Additionally, there is no mention of (RAW) video options (MP4, AVI) for capturing footage of the Moon or the Sun – a feature that is present in other smart telescope APPs like ZWO’s Seestar APP. Such a feature would enable exciting options like taking LIVE videos of lunar and solar eclipses.
If you’re interested in comparing these images with those from other smart telescopes, please check out my Best Buy guide on smart telescopes. In that guide, I share images I captured with other smart telescopes in my urban backyard (Bortle 6/7), offering a comprehensive overview of available smart telescopes and their features.
Battery Life and Storage Capacity
The Celestron Origin comes equipped with an Integrated LiFePO4 battery, offering a usage time of over 6 hours. While this duration seems sufficient for a night of stargazing, it falls short of the 10-hour battery capacity of Unistellar’s EVscope 2 and Equinox 2, as well as the promised 11-hour capacity of the upcoming Vaonis Vespera Pro set to be released in May.
Currently, it remains unclear what the storage capacity for storing images will be. Many contemporary smart telescopes typically feature a 64GB storage capacity (such as Unistellar EVscope 2 and Equinox 2), with the Vaonis Vespera Pro boasting an even larger 225GB SD card. Let’s hope for the best!
Weight and Size
The weight of this smart telescope may be its Achilles heel. The Celestron Origin has a total weight of 18.87 kg (41.6 lbs), comprising the telescope at 4.8 kg, the mount at 7.7 kg, and the tripod at 6.35 kg. This positions the Celestron Origin as one of the heaviest smart telescopes available, contrasting with the Vaonis Stellina at 11 kg, Unistellar’s EVscope 2 and Equinox 2 at 9 kg, and the Vaonis Vespera Pro at 5 kg. Not exactly a telescope you can put in your backpack for a hiking trip.
In terms of dimensions, the fully assembled system measures 61 x 66 x 122 cm (L x W x H), rendering it more voluminous compared to other smart telescopes in the market. Notably, Unistellar’s EVscope 2 has dimensions of 77 x 33 x 26 cm, Equinox 2 at 65 x 23 x 12 cm, Vaonis Stellina at 49 x 39 x 13 cm, and the Vaonis Vespera Pro at 48 x 20 x 9 cm.
Astrophotography filters
The Celestron Origin is equipped with a built-in filter drawer designed to accommodate standard 1.25” and 2” format filters. This feature enables you to incorporate optional filters, proving particularly advantageous when imaging nebulae in light-polluted settings such as a typical suburban backyard. To capture broadband objects like galaxies and star clusters in dark-sky environments, you can easily remove the filter to enhance light throughput, resulting in brighter images.
In conclusion
The Celestron Origin Intelligent Home Observatory stands out as a highly anticipated addition to the upper echelon of smart telescopes. Noteworthy features include the 6″ RASA optical design at f/2.2, making it the fastest light-gathering smart telescope in the astromarket for 2024! Another enticing aspect is the future potential to enhance the Celestron Origin with a wedge and auto-guiding option, facilitating more precise tracking of the night sky and enabling longer exposure, and higher-quality pictures with an improved signal-to-noise ratio.

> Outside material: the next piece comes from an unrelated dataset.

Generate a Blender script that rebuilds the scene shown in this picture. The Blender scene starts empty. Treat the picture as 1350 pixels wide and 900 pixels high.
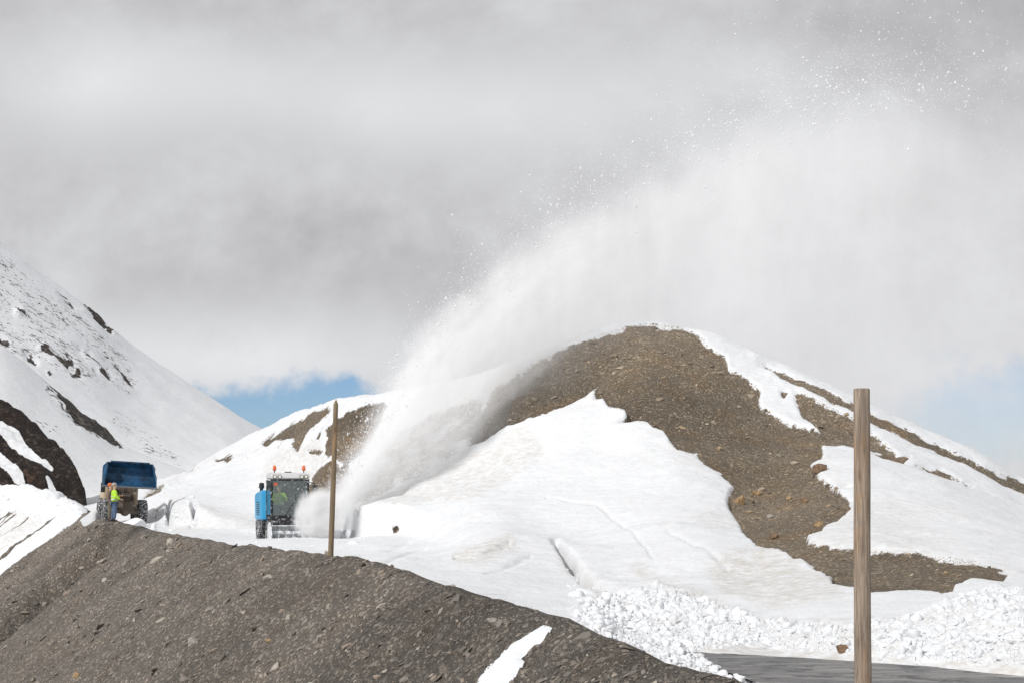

However, it’s not without its imperfections. In this high-end price range, a more recent Sony IMX STARVIS 2 sensor would be preferable compared to the five-year-old IMX178. Additionally, the telescope’s considerable weight and size set it apart from more portable high-end telescopes available in the current astromarket. Moreover, it will be interesting to see if this premium-priced smart telescope is preferred over ‘less smart’, but more capable amateur astrophotography setups.. Is the future smart? Let’s wait and see!
Have you taken any planetary photos with the Origin? I cannot find a single one.
you need a long focal length telescope for that.